§ **Written problem**: Below this line is a set of entries; quote exactly the lines from the line that contains "Continue the Blender" to the line that contains "obj('trim_strip', bm, 'silver', tv)", both lines included.

§ **Data entries**:
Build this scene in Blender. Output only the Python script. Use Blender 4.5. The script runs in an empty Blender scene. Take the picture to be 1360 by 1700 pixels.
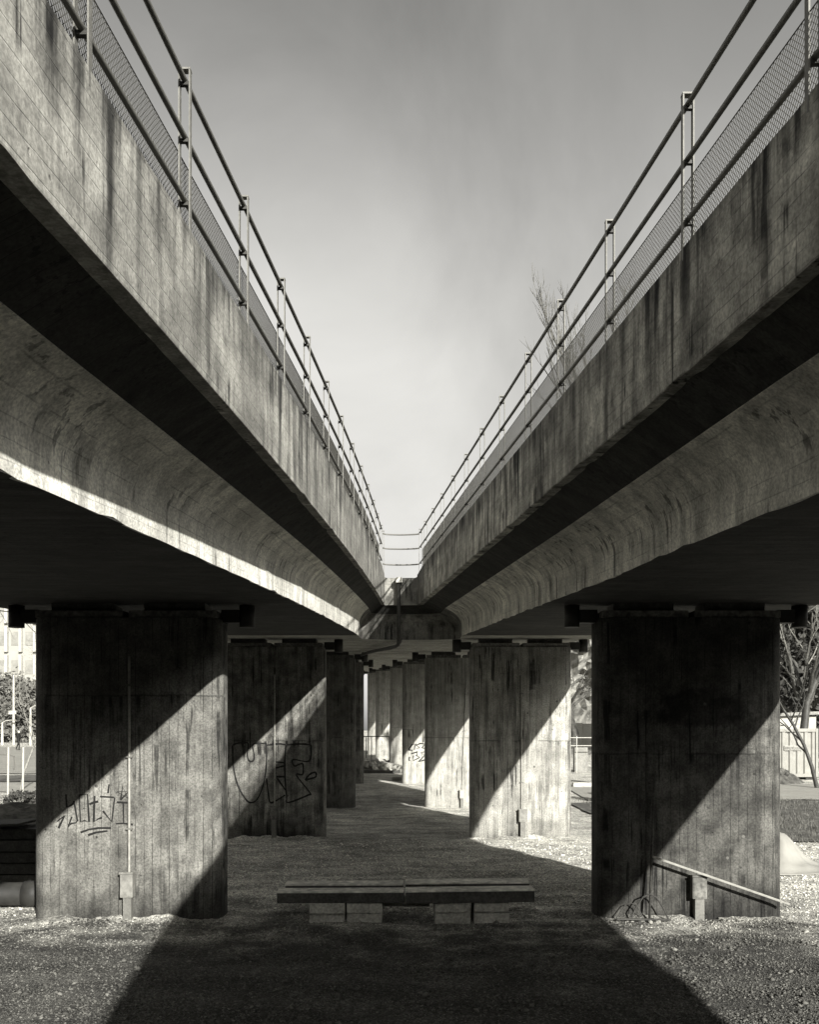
--
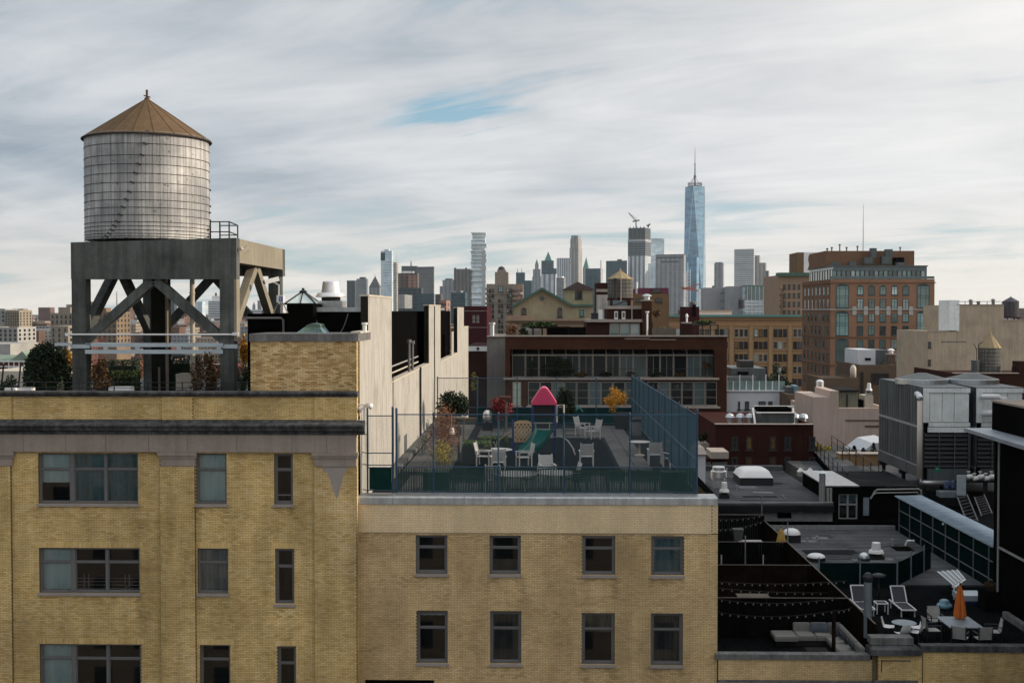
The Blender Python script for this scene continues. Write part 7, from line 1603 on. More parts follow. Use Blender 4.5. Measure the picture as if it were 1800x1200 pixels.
--
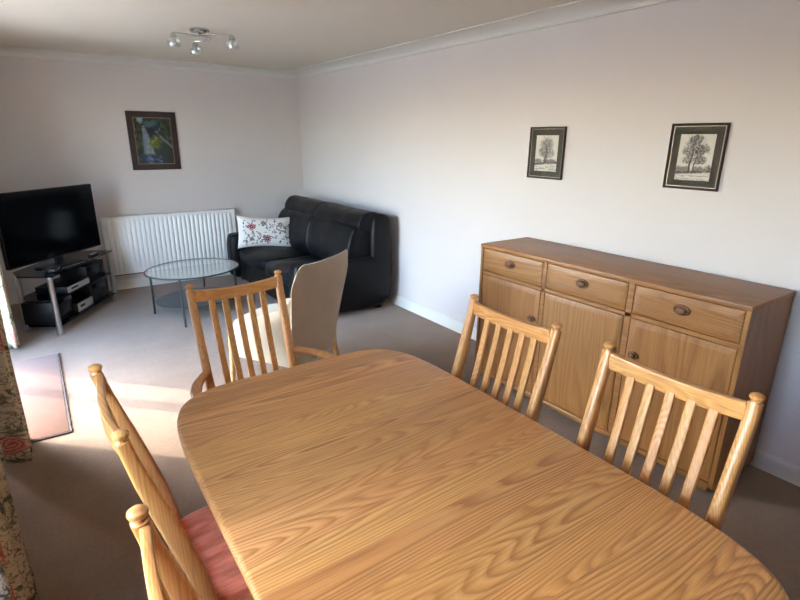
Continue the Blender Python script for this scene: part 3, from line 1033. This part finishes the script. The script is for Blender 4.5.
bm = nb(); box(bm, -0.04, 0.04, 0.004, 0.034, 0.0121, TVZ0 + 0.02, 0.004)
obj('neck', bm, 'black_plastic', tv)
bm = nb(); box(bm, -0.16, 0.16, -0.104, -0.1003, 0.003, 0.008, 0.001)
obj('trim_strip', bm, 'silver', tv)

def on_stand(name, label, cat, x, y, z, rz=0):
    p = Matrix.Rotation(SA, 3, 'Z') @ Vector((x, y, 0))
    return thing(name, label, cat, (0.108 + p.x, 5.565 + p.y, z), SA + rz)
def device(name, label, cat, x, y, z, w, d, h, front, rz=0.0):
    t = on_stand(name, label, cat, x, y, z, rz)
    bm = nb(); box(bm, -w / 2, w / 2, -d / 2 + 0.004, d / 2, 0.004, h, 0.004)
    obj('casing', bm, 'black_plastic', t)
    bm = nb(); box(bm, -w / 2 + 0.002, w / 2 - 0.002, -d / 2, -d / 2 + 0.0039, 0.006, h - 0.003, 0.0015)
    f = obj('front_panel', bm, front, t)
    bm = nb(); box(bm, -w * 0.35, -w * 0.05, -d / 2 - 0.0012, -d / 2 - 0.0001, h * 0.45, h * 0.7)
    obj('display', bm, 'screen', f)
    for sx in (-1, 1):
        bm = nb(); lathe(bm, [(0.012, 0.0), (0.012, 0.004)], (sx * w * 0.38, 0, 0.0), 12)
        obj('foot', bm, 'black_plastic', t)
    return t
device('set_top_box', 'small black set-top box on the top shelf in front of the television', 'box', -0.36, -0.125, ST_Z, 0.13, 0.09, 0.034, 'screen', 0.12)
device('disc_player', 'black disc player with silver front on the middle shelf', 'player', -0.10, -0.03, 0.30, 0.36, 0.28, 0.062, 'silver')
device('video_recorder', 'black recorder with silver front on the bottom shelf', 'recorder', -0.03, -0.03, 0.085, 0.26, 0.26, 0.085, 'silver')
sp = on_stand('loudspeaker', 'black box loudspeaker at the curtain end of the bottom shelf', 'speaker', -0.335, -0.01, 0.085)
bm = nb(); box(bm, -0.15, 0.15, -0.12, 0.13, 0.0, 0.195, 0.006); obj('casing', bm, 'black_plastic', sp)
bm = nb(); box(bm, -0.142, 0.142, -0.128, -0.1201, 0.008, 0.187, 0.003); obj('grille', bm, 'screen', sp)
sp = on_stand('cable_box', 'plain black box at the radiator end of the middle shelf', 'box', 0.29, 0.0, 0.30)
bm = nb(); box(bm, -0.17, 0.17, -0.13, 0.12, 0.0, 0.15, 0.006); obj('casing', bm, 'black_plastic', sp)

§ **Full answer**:
Continue the Blender Python script for this scene: part 3, from line 1033. This part finishes the script. The script is for Blender 4.5.
bm = nb(); box(bm, -0.04, 0.04, 0.004, 0.034, 0.0121, TVZ0 + 0.02, 0.004)
obj('neck', bm, 'black_plastic', tv)
bm = nb(); box(bm, -0.16, 0.16, -0.104, -0.1003, 0.003, 0.008, 0.001)
obj('trim_strip', bm, 'silver', tv)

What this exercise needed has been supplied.